BEGIN Dataset excerpt

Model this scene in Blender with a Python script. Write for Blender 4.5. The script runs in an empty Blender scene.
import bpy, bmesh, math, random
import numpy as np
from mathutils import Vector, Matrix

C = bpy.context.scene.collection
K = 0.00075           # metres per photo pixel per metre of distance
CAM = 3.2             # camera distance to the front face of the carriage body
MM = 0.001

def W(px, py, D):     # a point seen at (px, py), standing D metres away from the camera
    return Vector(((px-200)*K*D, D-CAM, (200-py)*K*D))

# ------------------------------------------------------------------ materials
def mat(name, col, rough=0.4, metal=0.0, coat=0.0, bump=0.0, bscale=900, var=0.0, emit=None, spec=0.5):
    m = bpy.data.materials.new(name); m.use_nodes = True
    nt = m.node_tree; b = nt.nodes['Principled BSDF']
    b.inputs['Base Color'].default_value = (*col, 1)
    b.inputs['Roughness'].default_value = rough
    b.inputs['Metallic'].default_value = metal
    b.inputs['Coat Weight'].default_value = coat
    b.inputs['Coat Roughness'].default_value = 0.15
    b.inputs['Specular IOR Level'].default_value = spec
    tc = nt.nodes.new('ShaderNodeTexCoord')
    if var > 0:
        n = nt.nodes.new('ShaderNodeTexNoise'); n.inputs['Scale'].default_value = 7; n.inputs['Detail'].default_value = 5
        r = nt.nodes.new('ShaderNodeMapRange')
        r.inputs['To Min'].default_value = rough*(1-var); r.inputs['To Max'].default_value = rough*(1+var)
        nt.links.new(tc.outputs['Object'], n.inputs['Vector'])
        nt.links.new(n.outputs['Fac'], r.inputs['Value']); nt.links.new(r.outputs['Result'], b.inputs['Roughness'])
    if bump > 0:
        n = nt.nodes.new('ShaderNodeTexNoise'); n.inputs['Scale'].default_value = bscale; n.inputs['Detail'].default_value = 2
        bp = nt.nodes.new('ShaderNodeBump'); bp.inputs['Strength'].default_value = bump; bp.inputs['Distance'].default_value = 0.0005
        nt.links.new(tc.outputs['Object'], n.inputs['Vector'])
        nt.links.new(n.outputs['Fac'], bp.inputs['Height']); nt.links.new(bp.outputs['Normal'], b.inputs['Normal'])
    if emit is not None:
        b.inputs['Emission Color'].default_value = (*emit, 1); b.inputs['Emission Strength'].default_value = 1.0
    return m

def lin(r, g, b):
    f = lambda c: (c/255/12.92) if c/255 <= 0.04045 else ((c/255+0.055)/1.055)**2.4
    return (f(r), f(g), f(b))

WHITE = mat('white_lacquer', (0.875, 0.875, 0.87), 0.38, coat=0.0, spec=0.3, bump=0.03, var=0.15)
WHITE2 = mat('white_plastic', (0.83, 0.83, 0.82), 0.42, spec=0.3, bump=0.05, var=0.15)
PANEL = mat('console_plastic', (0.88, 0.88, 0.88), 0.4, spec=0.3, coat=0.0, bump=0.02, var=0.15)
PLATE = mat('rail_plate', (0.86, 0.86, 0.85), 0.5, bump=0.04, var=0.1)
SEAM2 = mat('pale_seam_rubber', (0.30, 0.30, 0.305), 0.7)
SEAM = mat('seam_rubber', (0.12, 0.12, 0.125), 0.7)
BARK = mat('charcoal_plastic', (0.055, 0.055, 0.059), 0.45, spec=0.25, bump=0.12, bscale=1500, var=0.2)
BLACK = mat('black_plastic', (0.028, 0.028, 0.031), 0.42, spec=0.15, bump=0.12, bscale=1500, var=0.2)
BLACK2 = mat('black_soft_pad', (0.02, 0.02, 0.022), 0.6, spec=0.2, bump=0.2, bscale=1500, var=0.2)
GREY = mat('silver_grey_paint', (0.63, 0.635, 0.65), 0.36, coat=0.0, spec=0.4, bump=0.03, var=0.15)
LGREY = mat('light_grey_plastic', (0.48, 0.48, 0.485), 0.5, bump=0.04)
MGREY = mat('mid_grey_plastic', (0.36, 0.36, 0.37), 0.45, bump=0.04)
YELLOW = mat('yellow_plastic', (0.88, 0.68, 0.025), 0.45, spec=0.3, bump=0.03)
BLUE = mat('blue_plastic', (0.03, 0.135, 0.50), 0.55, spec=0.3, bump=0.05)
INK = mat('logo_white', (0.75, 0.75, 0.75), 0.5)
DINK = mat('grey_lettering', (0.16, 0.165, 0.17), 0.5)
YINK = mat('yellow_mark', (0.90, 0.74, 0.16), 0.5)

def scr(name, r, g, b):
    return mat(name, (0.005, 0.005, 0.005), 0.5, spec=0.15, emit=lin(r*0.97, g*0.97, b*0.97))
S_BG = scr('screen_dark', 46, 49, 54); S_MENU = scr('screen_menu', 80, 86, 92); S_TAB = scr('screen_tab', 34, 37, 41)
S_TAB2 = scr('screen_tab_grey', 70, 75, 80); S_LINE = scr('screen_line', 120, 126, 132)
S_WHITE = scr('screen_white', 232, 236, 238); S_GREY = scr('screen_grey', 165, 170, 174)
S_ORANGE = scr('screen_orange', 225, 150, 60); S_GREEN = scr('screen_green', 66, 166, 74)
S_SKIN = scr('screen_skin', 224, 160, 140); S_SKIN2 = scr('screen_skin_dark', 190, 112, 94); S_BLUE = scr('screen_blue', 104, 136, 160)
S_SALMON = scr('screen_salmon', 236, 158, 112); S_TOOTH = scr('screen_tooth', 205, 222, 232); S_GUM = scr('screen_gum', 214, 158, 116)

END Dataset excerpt

Work to do =
Transcribe all of the material exactly. Omit nothing.

Output of the exercise =
Model this scene in Blender with a Python script. Write for Blender 4.5. The script runs in an empty Blender scene.
import bpy, bmesh, math, random
import numpy as np
from mathutils import Vector, Matrix

C = bpy.context.scene.collection
K = 0.00075           # metres per photo pixel per metre of distance
CAM = 3.2             # camera distance to the front face of the carriage body
MM = 0.001

def W(px, py, D):     # a point seen at (px, py), standing D metres away from the camera
    return Vector(((px-200)*K*D, D-CAM, (200-py)*K*D))

# ------------------------------------------------------------------ materials
def mat(name, col, rough=0.4, metal=0.0, coat=0.0, bump=0.0, bscale=900, var=0.0, emit=None, spec=0.5):
    m = bpy.data.materials.new(name); m.use_nodes = True
    nt = m.node_tree; b = nt.nodes['Principled BSDF']
    b.inputs['Base Color'].default_value = (*col, 1)
    b.inputs['Roughness'].default_value = rough
    b.inputs['Metallic'].default_value = metal
    b.inputs['Coat Weight'].default_value = coat
    b.inputs['Coat Roughness'].default_value = 0.15
    b.inputs['Specular IOR Level'].default_value = spec
    tc = nt.nodes.new('ShaderNodeTexCoord')
    if var > 0:
        n = nt.nodes.new('ShaderNodeTexNoise'); n.inputs['Scale'].default_value = 7; n.inputs['Detail'].default_value = 5
        r = nt.nodes.new('ShaderNodeMapRange')
        r.inputs['To Min'].default_value = rough*(1-var); r.inputs['To Max'].default_value = rough*(1+var)
        nt.links.new(tc.outputs['Object'], n.inputs['Vector'])
        nt.links.new(n.outputs['Fac'], r.inputs['Value']); nt.links.new(r.outputs['Result'], b.inputs['Roughness'])
    if bump > 0:
        n = nt.nodes.new('ShaderNodeTexNoise'); n.inputs['Scale'].default_value = bscale; n.inputs['Detail'].default_value = 2
        bp = nt.nodes.new('ShaderNodeBump'); bp.inputs['Strength'].default_value = bump; bp.inputs['Distance'].default_value = 0.0005
        nt.links.new(tc.outputs['Object'], n.inputs['Vector'])
        nt.links.new(n.outputs['Fac'], bp.inputs['Height']); nt.links.new(bp.outputs['Normal'], b.inputs['Normal'])
    if emit is not None:
        b.inputs['Emission Color'].default_value = (*emit, 1); b.inputs['Emission Strength'].default_value = 1.0
    return m

def lin(r, g, b):
    f = lambda c: (c/255/12.92) if c/255 <= 0.04045 else ((c/255+0.055)/1.055)**2.4
    return (f(r), f(g), f(b))

WHITE = mat('white_lacquer', (0.875, 0.875, 0.87), 0.38, coat=0.0, spec=0.3, bump=0.03, var=0.15)
WHITE2 = mat('white_plastic', (0.83, 0.83, 0.82), 0.42, spec=0.3, bump=0.05, var=0.15)
PANEL = mat('console_plastic', (0.88, 0.88, 0.88), 0.4, spec=0.3, coat=0.0, bump=0.02, var=0.15)
PLATE = mat('rail_plate', (0.86, 0.86, 0.85), 0.5, bump=0.04, var=0.1)
SEAM2 = mat('pale_seam_rubber', (0.30, 0.30, 0.305), 0.7)
SEAM = mat('seam_rubber', (0.12, 0.12, 0.125), 0.7)
BARK = mat('charcoal_plastic', (0.055, 0.055, 0.059), 0.45, spec=0.25, bump=0.12, bscale=1500, var=0.2)
BLACK = mat('black_plastic', (0.028, 0.028, 0.031), 0.42, spec=0.15, bump=0.12, bscale=1500, var=0.2)
BLACK2 = mat('black_soft_pad', (0.02, 0.02, 0.022), 0.6, spec=0.2, bump=0.2, bscale=1500, var=0.2)
GREY = mat('silver_grey_paint', (0.63, 0.635, 0.65), 0.36, coat=0.0, spec=0.4, bump=0.03, var=0.15)
LGREY = mat('light_grey_plastic', (0.48, 0.48, 0.485), 0.5, bump=0.04)
MGREY = mat('mid_grey_plastic', (0.36, 0.36, 0.37), 0.45, bump=0.04)
YELLOW = mat('yellow_plastic', (0.88, 0.68, 0.025), 0.45, spec=0.3, bump=0.03)
BLUE = mat('blue_plastic', (0.03, 0.135, 0.50), 0.55, spec=0.3, bump=0.05)
INK = mat('logo_white', (0.75, 0.75, 0.75), 0.5)
DINK = mat('grey_lettering', (0.16, 0.165, 0.17), 0.5)
YINK = mat('yellow_mark', (0.90, 0.74, 0.16), 0.5)

def scr(name, r, g, b):
    return mat(name, (0.005, 0.005, 0.005), 0.5, spec=0.15, emit=lin(r*0.97, g*0.97, b*0.97))
S_BG = scr('screen_dark', 46, 49, 54); S_MENU = scr('screen_menu', 80, 86, 92); S_TAB = scr('screen_tab', 34, 37, 41)
S_TAB2 = scr('screen_tab_grey', 70, 75, 80); S_LINE = scr('screen_line', 120, 126, 132)
S_WHITE = scr('screen_white', 232, 236, 238); S_GREY = scr('screen_grey', 165, 170, 174)
S_ORANGE = scr('screen_orange', 225, 150, 60); S_GREEN = scr('screen_green', 66, 166, 74)
S_SKIN = scr('screen_skin', 224, 160, 140); S_SKIN2 = scr('screen_skin_dark', 190, 112, 94); S_BLUE = scr('screen_blue', 104, 136, 160)
S_SALMON = scr('screen_salmon', 236, 158, 112); S_TOOTH = scr('screen_tooth', 205, 222, 232); S_GUM = scr('screen_gum', 214, 158, 116)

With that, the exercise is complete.